**Required task**:
Pictures stay out of this copy, which runs from the first line of the material through the line containing "SC.camera = cam".

**Data provided**:
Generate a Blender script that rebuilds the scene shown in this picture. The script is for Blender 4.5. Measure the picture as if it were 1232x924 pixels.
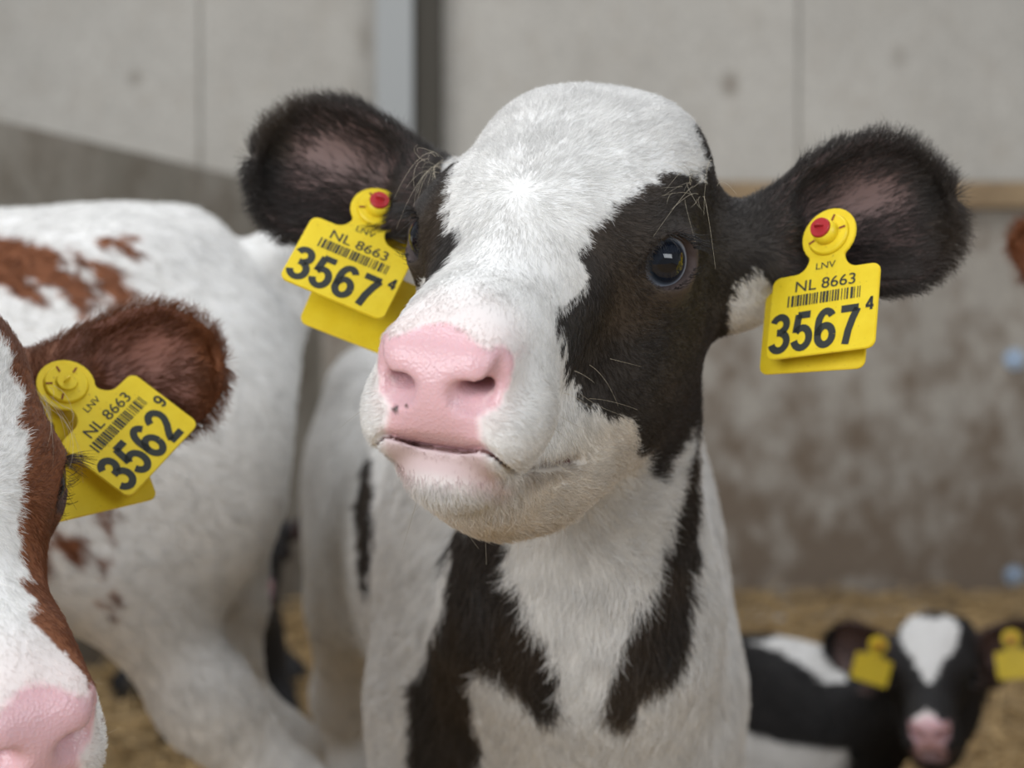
import bpy, bmesh, math, numpy as np
from mathutils import Vector, Matrix, kdtree

for o in list(bpy.data.objects): bpy.data.objects.remove(o)
SC = bpy.context.scene
COL = SC.collection

# ---------- camera ----------
cam_data = bpy.data.cameras.new('camera'); cam = bpy.data.objects.new('camera', cam_data); COL.objects.link(cam)
cam.location = (0, 0, .74); cam.rotation_euler = (math.pi/2, 0, 0)
cam_data.sensor_width = 36; cam_data.lens = 50.0; cam_data.clip_start = .02
cam_data.dof.use_dof = True; cam_data.dof.focus_distance = .645; cam_data.dof.aperture_fstop = 6.3
SC.camera = cam

# ---------- daylight ----------
world = bpy.data.worlds.new('overcast'); SC.world = world; world.use_nodes = True
bg = world.node_tree.nodes['Background']
bg.inputs['Color'].default_value = (.88, .93, 1.0, 1); bg.inputs['Strength'].default_value = .34
def area(name, loc, aim, sx, sy, watt, col):
    d = bpy.data.lights.new(name, 'AREA'); d.shape = 'RECTANGLE'; d.size = sx; d.size_y = sy; d.energy = watt; d.color = col
    o = bpy.data.objects.new(name, d); COL.objects.link(o); o.location = loc
    o.rotation_euler = (Vector(aim) - Vector(loc)).to_track_quat('-Z', 'Y').to_euler(); return o
area('roof_daylight', (-.3, 1.6, 3.8), (0, 1.7, .6), 2.6, 2.6, 98, (.97, .98, 1.0))
area('open_barn_side_daylight', (-1.9, -2.0, 1.55), (0, .9, .75), 2.6, 1.5, 112, (.96, .98, 1.0))
area('barn_door_daylight', (2.1, -1.7, 1.75), (.05, .9, .75), 2.2, .9, 44, (.90, .95, 1.0))
SC.view_settings.view_transform = 'Standard'; SC.view_settings.look = 'None'; SC.view_settings.gamma = 1.0
SC.view_settings.use_curve_mapping = False; SC.view_settings.exposure = -0.12

# ---------- small helpers ----------
def link(o, parent=None):
    COL.objects.link(o); o.parent = parent; return o
def empty(name, loc=(0, 0, 0)):
    o = bpy.data.objects.new(name, None); o.location = loc; o.empty_display_size = .05; return link(o)
def tag(o, label=None, cat=None, group=None, kind=None):
    for k, v in (('label', label), ('category', cat), ('group', group), ('kind', kind)):
        if v: o[k] = v
    return o
def mesh_obj(name, verts, faces, mat, parent=None, smooth=False, loc=None):
    me = bpy.data.meshes.new(name); me.from_pydata([tuple(v) for v in verts], [], [tuple(int(i) for i in f) for f in faces])
    if smooth: me.shade_smooth()
    if mat: me.materials.append(mat)
    o = bpy.data.objects.new(name, me)
    if loc is not None: o.location = loc
    return link(o, parent)
def bm_obj(name, bm, mat, parent=None, smooth=False):
    me = bpy.data.meshes.new(name); bm.to_mesh(me); bm.free()
    if smooth: me.shade_smooth()
    if mat: me.materials.append(mat)
    return link(bpy.data.objects.new(name, me), parent)
def bm_box(bm, c, s, bevel=0):
    r = bmesh.ops.create_cube(bm, size=1, matrix=Matrix.Translation(c) @ Matrix.Diagonal((s[0], s[1], s[2], 1)))
    if bevel:
        es = list({e for v in r['verts'] for e in v.link_edges})
        bmesh.ops.bevel(bm, geom=es, offset=bevel, segments=2, affect='EDGES')
def new_mat(name):
    m = bpy.data.materials.new(name); m.use_nodes = True; nt = m.node_tree
    return m, nt, nt.nodes['Principled BSDF']
def plain(name, col, rough=.5, spec=.5, metal=0):
    m, nt, b = new_mat(name); b.inputs['Base Color'].default_value = (*col, 1); b.inputs['Roughness'].default_value = rough
    b.inputs['Specular IOR Level'].default_value = spec; b.inputs['Metallic'].default_value = metal; return m
def node(nt, kind, **kw):
    n = nt.nodes.new(kind)
    for k, v in kw.items():
        if k in n.inputs: n.inputs[k].default_value = v
        else: setattr(n, k, v)
    return n
def ramp(nt, fac, stops):
    r = nt.nodes.new('ShaderNodeValToRGB'); el = r.color_ramp.elements
    while len(el) < len(stops): el.new(.5)
    for e, (p, c) in zip(el, stops): e.position = p; e.color = (*c, 1)
    nt.links.new(fac, r.inputs['Fac']); return r.outputs['Color']
def mix(nt, fac, a, b, mode='MIX'):
    n = nt.nodes.new('ShaderNodeMix'); n.data_type = 'RGBA'; n.blend_type = mode
    for sock, v in ((n.inputs[0], fac), (n.inputs[6], a), (n.inputs[7], b)):
        if isinstance(v, (int, float)): sock.default_value = v
        elif isinstance(v, tuple): sock.default_value = (*v, 1)
        else: nt.links.new(v, sock)
    return n.outputs[2]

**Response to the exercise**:
Generate a Blender script that rebuilds the scene shown in this picture. The script is for Blender 4.5. Measure the picture as if it were 1232x924 pixels.
import bpy, bmesh, math, numpy as np
from mathutils import Vector, Matrix, kdtree

for o in list(bpy.data.objects): bpy.data.objects.remove(o)
SC = bpy.context.scene
COL = SC.collection

# ---------- camera ----------
cam_data = bpy.data.cameras.new('camera'); cam = bpy.data.objects.new('camera', cam_data); COL.objects.link(cam)
cam.location = (0, 0, .74); cam.rotation_euler = (math.pi/2, 0, 0)
cam_data.sensor_width = 36; cam_data.lens = 50.0; cam_data.clip_start = .02
cam_data.dof.use_dof = True; cam_data.dof.focus_distance = .645; cam_data.dof.aperture_fstop = 6.3
SC.camera = cam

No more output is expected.